Unnerving enough on its own, a King defeat could also spark a backlash against British Muslims similar to the one Pim Fortuyn inspired in the Netherlands. Immigration and asylum policy is already so potent an electoral issue that the opposition Conservatives have made it the centerpiece of their campaign. If King were sunk by a voting bloc that seems uninterested in integration it could lead many Britons to conclude that Muslims threaten the country’s liberal political culture. The Labour Party clearly realizes that more than the fate of one MP is at stake in Bethnal Green and Bow.
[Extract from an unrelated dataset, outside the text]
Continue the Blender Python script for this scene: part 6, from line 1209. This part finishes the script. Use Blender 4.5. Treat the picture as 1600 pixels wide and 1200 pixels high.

The editor of the local newspaper, Malcolm Starbrook, observed to me in a telephone conversation that there have been “more cabinet ministers parachuting into the East End in the last five days than we have had in the last fifty years.”

But it is an Iraqi who may yet be able to save King’s campaign. Abdullah Muhsin, the London representative of the Iraqi Federation of Trade Unions, has been speaking at meetings in the district and telling voters about the struggle for a democratic Iraq. He told me in a phone interview that when Bethnal Green and Bow residents ask him about Galloway, he responds–with a certain understatement–that “Galloway’s friendship with the dictatorship of Saddam Hussein has not been very helpful to the cause of the Iraqi people.” It would be a powerful expression of democratic solidarity if a citizen of the world’s newest democracy can prevent one of the oldest democracies from seating, in the mother of all parliaments, a man who boasts about having danced with Tariq Aziz.

James Forsyth is assistant editor at Foreign Policy.